__Aim__. The lines to be extracted run from the start of the listing through the line containing "RNG = random.Random(7)"; copy them exactly and nothing else.

__Data block__.

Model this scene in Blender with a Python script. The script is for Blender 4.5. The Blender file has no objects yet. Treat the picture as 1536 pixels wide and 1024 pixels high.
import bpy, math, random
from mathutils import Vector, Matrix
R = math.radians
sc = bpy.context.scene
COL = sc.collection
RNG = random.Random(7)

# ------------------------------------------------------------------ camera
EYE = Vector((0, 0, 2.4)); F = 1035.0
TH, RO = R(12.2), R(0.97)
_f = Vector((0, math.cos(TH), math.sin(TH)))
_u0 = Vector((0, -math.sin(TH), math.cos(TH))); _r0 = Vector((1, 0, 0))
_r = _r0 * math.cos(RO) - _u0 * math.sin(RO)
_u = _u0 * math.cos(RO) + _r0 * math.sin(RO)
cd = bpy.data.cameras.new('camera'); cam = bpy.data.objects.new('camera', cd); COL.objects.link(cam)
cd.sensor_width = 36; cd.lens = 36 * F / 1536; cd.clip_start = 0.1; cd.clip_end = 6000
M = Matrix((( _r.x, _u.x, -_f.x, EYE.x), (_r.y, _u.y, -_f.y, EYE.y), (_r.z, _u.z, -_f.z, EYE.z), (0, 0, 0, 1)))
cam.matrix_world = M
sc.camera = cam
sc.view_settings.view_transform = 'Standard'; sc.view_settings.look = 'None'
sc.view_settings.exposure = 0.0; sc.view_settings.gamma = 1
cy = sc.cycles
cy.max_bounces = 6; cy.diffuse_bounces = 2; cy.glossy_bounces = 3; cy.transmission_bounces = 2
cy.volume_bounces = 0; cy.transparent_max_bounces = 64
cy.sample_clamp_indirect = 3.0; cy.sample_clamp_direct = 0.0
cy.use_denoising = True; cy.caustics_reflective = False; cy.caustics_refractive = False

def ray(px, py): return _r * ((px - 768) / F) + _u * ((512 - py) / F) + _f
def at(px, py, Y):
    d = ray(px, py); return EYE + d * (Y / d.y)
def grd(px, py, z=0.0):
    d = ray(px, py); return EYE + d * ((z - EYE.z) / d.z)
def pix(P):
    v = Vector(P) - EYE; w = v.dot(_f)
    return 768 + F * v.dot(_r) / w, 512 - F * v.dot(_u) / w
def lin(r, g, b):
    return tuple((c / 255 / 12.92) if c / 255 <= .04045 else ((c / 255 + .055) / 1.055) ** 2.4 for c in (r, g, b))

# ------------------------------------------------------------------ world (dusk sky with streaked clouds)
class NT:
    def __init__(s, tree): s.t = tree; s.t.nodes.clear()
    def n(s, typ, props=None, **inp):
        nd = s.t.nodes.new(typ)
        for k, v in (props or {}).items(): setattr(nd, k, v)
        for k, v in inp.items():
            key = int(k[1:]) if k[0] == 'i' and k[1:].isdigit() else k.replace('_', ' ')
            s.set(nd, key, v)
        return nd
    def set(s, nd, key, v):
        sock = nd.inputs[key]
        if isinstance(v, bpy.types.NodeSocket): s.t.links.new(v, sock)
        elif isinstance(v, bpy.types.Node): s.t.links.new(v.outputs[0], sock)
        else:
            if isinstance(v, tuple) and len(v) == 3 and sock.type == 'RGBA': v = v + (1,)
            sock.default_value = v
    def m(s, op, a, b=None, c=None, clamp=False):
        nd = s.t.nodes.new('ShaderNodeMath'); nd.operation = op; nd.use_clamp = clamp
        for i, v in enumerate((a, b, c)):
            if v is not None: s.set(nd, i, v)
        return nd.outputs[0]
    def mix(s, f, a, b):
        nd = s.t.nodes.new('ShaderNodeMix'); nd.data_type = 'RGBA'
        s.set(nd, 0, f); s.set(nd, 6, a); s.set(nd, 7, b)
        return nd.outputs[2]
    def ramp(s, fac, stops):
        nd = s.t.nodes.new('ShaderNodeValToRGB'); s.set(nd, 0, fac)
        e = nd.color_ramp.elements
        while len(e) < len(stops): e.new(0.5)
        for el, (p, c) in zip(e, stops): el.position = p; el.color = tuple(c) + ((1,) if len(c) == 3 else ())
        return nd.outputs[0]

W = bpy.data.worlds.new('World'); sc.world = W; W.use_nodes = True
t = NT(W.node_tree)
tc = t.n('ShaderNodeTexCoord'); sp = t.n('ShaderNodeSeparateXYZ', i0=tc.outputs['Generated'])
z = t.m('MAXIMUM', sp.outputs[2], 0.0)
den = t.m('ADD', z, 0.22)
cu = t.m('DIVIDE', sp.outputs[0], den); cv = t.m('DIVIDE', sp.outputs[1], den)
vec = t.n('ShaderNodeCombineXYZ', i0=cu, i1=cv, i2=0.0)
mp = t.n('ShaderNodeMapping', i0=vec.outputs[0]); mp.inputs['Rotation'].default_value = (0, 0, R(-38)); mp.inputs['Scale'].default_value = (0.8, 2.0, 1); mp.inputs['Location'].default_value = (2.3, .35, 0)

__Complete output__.
Model this scene in Blender with a Python script. The script is for Blender 4.5. The Blender file has no objects yet. Treat the picture as 1536 pixels wide and 1024 pixels high.
import bpy, math, random
from mathutils import Vector, Matrix
R = math.radians
sc = bpy.context.scene
COL = sc.collection
RNG = random.Random(7)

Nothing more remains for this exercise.